Mercedes-Benz’s success in Alabama served to build a foundation for future foreign investment in the state. Mercedes found what it needed in Alabama, and so have global companies such as Honda, Hyundai, Toyota, Airbus, Austal, and many others. They’ve all discovered they can assemble a high-performing workforce, build world-class products, and thrive in Alabama.

BF: With Mercedes-Benz, Hyundai and Honda already producing vehicles in Alabama (with Toyota and Mazda soon to join them), Alabama has established itself as the top U.S. automotive hub. U.S. automakers have indicated they intend to speed up the transition to electric and/or autonomous vehicles. Is Alabama also poised to take a leadership position in the production and development of electric cars and autonomous vehicles?

GC: Mercedes-Benz’s $1 billion expansion project, announced in September 2017, will benefit Alabama in several ways. Most significantly, the automaker’s decision to build a battery factory and launch electric vehicle production in Alabama positions the state as a leader in a disruptive technology that is poised to dramatically change the direction of the auto industry. 

It’s also worth noting that the development of electric vehicles is a key element of the joint venture between Toyota and Mazda. In the future, it’s certainly possible that the partnership’s Alabama plant will be involved in the production of advanced electric vehicles. No question about it, we’d like to see that.

All of this sends a powerful message that automakers operating in the state will be involved in the industry’s most advanced technologies. That’s important because it shows that Alabama is ready for what’s coming next in this global industry.

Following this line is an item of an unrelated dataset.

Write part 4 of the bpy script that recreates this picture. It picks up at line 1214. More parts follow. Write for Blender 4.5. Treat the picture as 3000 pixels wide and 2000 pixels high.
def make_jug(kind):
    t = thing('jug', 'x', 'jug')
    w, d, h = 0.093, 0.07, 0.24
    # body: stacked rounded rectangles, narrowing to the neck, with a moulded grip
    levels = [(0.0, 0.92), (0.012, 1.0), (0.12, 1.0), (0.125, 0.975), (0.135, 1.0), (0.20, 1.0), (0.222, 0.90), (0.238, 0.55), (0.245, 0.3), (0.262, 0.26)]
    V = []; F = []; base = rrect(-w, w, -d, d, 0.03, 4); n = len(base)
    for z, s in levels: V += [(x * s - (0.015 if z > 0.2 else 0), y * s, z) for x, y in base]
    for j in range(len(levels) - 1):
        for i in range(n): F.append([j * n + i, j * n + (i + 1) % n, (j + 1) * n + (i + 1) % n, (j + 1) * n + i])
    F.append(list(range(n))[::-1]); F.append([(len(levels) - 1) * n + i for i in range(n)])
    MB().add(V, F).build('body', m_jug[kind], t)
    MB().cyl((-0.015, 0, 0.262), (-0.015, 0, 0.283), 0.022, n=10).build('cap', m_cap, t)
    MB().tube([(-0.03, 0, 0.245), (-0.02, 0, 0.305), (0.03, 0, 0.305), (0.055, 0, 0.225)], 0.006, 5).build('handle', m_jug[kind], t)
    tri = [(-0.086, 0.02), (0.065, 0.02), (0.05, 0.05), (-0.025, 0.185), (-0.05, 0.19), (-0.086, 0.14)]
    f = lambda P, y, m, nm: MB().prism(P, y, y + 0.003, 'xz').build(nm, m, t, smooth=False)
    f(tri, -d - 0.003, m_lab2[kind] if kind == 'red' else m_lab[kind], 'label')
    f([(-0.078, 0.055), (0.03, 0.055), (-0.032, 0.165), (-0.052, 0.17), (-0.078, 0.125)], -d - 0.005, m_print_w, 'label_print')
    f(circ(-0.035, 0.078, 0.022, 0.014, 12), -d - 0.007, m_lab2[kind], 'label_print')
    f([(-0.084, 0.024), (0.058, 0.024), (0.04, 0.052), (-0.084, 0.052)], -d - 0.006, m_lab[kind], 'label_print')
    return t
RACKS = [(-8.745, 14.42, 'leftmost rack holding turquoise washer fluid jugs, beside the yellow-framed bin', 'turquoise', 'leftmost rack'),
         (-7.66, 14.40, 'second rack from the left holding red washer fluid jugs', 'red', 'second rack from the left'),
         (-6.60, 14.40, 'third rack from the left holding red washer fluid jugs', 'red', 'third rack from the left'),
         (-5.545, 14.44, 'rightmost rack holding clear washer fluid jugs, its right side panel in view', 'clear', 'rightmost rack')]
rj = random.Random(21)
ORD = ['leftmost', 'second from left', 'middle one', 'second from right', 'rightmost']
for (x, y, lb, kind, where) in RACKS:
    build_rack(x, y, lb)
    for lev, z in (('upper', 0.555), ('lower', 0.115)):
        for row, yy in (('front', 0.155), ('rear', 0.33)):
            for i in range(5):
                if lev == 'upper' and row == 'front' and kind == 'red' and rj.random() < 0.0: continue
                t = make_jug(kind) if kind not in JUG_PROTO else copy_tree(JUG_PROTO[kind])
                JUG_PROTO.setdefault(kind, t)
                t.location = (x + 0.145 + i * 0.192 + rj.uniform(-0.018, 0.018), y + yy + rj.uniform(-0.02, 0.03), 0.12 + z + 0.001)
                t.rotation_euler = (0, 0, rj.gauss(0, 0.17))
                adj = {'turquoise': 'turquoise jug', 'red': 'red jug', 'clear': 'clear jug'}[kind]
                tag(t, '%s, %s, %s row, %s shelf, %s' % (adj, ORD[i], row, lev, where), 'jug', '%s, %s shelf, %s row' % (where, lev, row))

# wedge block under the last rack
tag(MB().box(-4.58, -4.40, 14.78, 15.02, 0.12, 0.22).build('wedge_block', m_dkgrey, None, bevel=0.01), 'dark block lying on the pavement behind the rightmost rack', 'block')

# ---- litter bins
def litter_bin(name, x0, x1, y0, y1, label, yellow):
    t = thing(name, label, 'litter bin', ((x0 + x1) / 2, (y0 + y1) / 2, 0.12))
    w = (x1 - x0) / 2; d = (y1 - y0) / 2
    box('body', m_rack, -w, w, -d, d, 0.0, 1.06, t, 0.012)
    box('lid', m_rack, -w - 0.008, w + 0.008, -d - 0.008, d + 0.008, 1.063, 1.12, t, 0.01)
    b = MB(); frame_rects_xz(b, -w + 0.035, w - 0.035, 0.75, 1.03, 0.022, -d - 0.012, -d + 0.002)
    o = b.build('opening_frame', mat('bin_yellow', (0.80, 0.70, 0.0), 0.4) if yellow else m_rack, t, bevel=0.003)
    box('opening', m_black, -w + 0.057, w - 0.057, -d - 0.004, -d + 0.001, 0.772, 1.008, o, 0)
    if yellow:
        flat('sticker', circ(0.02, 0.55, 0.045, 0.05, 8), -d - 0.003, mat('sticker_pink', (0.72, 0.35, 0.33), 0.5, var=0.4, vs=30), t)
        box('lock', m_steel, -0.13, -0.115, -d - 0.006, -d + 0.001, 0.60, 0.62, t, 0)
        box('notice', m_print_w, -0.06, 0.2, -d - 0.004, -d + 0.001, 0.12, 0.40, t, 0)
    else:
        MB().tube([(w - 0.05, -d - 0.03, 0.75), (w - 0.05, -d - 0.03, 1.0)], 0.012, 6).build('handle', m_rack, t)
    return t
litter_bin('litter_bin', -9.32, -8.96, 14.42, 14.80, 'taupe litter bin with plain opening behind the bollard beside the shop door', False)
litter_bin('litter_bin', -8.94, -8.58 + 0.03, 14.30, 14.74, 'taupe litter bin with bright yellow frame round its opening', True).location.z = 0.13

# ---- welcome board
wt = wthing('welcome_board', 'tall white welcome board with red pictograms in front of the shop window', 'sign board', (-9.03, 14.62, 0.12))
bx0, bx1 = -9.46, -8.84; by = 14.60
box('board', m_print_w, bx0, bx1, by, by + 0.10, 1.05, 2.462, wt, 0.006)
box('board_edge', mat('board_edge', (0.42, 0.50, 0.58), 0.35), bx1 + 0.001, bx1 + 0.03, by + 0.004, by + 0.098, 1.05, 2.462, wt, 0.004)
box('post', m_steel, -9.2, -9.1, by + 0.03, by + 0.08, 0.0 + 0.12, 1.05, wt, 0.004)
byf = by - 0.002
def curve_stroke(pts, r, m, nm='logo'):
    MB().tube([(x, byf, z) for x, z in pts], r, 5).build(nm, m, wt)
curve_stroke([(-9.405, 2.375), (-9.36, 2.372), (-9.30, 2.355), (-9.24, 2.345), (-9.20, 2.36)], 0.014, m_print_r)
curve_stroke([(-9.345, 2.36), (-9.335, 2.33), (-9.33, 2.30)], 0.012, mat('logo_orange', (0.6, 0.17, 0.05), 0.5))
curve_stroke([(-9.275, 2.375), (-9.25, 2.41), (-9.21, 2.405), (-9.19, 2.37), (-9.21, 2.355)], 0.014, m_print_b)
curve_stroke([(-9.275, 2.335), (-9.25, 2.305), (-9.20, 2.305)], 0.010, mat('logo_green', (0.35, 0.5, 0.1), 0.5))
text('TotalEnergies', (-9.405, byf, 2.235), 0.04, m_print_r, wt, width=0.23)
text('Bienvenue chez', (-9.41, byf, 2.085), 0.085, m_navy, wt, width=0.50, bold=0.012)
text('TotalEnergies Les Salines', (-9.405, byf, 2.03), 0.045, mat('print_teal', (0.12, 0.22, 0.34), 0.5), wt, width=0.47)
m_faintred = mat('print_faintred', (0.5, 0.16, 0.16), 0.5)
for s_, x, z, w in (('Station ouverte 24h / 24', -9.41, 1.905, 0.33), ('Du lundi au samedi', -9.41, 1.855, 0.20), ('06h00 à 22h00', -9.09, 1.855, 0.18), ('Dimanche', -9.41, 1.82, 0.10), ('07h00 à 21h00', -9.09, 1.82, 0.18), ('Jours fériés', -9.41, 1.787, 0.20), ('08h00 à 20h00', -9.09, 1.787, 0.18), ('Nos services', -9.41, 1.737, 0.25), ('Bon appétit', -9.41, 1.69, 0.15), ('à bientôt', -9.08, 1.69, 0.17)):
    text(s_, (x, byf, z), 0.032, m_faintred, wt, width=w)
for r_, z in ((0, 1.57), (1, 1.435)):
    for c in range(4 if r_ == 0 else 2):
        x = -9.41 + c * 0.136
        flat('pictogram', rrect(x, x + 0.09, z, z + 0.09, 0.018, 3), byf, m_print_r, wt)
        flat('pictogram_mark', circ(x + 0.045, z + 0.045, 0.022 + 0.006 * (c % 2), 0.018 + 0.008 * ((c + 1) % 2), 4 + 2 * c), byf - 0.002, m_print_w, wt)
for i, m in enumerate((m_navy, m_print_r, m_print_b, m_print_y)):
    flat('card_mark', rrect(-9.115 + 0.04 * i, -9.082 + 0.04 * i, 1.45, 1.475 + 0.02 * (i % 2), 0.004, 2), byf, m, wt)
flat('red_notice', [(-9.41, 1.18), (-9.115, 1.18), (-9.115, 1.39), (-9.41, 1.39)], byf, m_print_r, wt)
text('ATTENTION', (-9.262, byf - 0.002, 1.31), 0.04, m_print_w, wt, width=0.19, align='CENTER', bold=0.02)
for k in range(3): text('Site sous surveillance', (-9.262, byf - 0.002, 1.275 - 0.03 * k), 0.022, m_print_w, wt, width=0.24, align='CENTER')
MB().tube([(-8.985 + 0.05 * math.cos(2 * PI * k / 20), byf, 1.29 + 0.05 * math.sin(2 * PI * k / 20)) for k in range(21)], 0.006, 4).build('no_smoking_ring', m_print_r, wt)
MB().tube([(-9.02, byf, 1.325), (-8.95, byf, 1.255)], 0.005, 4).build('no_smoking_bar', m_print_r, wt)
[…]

BF:  John Soules Foods recently announced it plans for a $110-million production facility in Chambers County, a project that will create 510 jobs. Is food processing a significant growth sector in Alabama? Has the Department of Commerce initiated any new programs aimed at expanding rural development?

GC:  In recent years, the state has benefited from several new food processing facilities, reinforcing the fact that agriculture and food production represent an important segment of the economy in rural Alabama. Bringing economic development projects to rural areas can be a challenge, but we have managed to locate auto suppliers, manufacturers, and logistics operations in these areas.

The team at the Alabama Department of Commerce has worked with the Economic Development Association of Alabama and others to refine strategies to improve the competitiveness of rural areas for projects. We’ve also introduced enhanced incentives for projects in counties with fewer than 25,000 people. That’s already come into play on a dozen projects with nearly $150 million in capital investment and more than 325 new jobs.

BF:  The U.S. Air Force has decided to base its new F-35 fighter jets at the 187th Fighter Wing’s base at Dannelly Field in Alabama. How big a boost will this give the local economy?

GC: The decision means the 187th Fighter Wing will receive the Air Force’s latest fighter aircraft to replace its fleet of aging F-16 jets. That ensures a future for the unit and around 1,000 jobs in the Montgomery area. The Air Force decision is also expected to spur significant job creation and new investment in the Montgomery area.

In addition, the F-35 is the nation’s more advanced fighter, so the decision is a testament to Alabama’s status as a leading aerospace state.